── Collected material
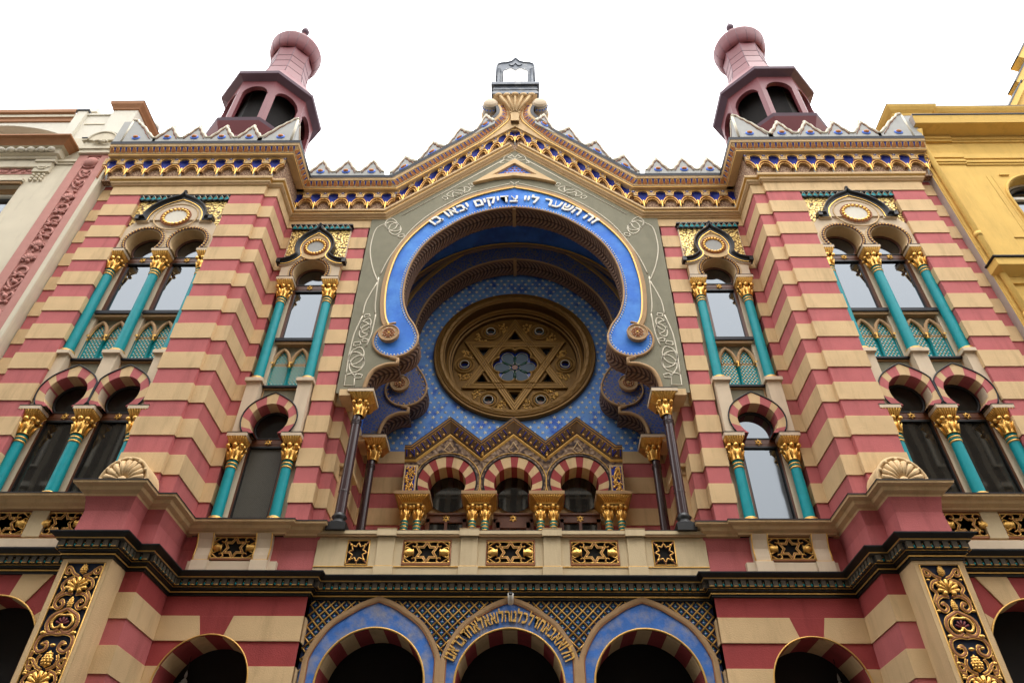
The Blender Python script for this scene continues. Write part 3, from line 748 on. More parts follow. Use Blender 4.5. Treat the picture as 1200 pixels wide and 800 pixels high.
for s in (1, -1):
    m = MB(s); cx, zc, y = 2.93, 7.455, 1.05
    m.tube([(cx - .21, y, 7.215), (cx + .21, y, 7.215), (cx + .21, y, 7.70), (cx - .21, y, 7.70)], .016, GOLDP, 6, True)
    L = [(cx + (.135 + .028 * math.cos(8 * a * PI / 32)) * math.cos(a * PI / 32), y, zc + (.15 + .028 * math.cos(8 * a * PI / 32)) * math.sin(a * PI / 32)) for a in range(64)]
    m.tube(L, .017, COPPER, 6, True); m.tube([(p[0], p[1] - .014, p[2]) for p in L], .009, GOLD, 5, True)
    for a in (45, 135, 225, 315):
        ca, sa = math.cos(math.radians(a)), math.sin(math.radians(a)); m.tube([(cx + .15 * ca, y, zc + .16 * sa), (cx + .29 * ca, y, zc + .33 * sa)], .015, COPPER, 5)
        m.ball((cx + .19 * ca, y - .01, zc + .21 * sa), .028, GOLD, 6, 4)
    for p, q in (((cx, zc + .16), (cx, 7.70)), ((cx, zc - .16), (cx, 7.215)), ((cx + .15, zc), (cx + .21, zc)), ((cx - .15, zc), (cx - .21, zc))): m.tube([(p[0], y, p[1]), (q[0], y, q[1])], .014, COPPER, 5)
    m.quad((cx - .21, y + .035, 7.215), (cx + .21, y + .035, 7.215), (cx + .21, y + .035, 7.70), (cx - .21, y + .035, 7.70), DARK)
    m.build('openwork_panel', BAL)
m = MB(); m.box(-3.8, 3.8, 1.30, 3.8, 6.9, 7.0, CREAM); m.build('balcony_floor', SYN)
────
(What you should do): Quote the preceding listing precisely and completely, omitting its images.

(Reply to the exercise):
The Blender Python script for this scene continues. Write part 3, from line 748 on. More parts follow. Use Blender 4.5. Treat the picture as 1200 pixels wide and 800 pixels high.
for s in (1, -1):
    m = MB(s); cx, zc, y = 2.93, 7.455, 1.05
    m.tube([(cx - .21, y, 7.215), (cx + .21, y, 7.215), (cx + .21, y, 7.70), (cx - .21, y, 7.70)], .016, GOLDP, 6, True)
    L = [(cx + (.135 + .028 * math.cos(8 * a * PI / 32)) * math.cos(a * PI / 32), y, zc + (.15 + .028 * math.cos(8 * a * PI / 32)) * math.sin(a * PI / 32)) for a in range(64)]
    m.tube(L, .017, COPPER, 6, True); m.tube([(p[0], p[1] - .014, p[2]) for p in L], .009, GOLD, 5, True)
    for a in (45, 135, 225, 315):
        ca, sa = math.cos(math.radians(a)), math.sin(math.radians(a)); m.tube([(cx + .15 * ca, y, zc + .16 * sa), (cx + .29 * ca, y, zc + .33 * sa)], .015, COPPER, 5)
        m.ball((cx + .19 * ca, y - .01, zc + .21 * sa), .028, GOLD, 6, 4)
    for p, q in (((cx, zc + .16), (cx, 7.70)), ((cx, zc - .16), (cx, 7.215)), ((cx + .15, zc), (cx + .21, zc)), ((cx - .15, zc), (cx - .21, zc))): m.tube([(p[0], y, p[1]), (q[0], y, q[1])], .014, COPPER, 5)
    m.quad((cx - .21, y + .035, 7.215), (cx + .21, y + .035, 7.215), (cx + .21, y + .035, 7.70), (cx - .21, y + .035, 7.70), DARK)
    m.build('openwork_panel', BAL)
m = MB(); m.box(-3.8, 3.8, 1.30, 3.8, 6.9, 7.0, CREAM); m.build('balcony_floor', SYN)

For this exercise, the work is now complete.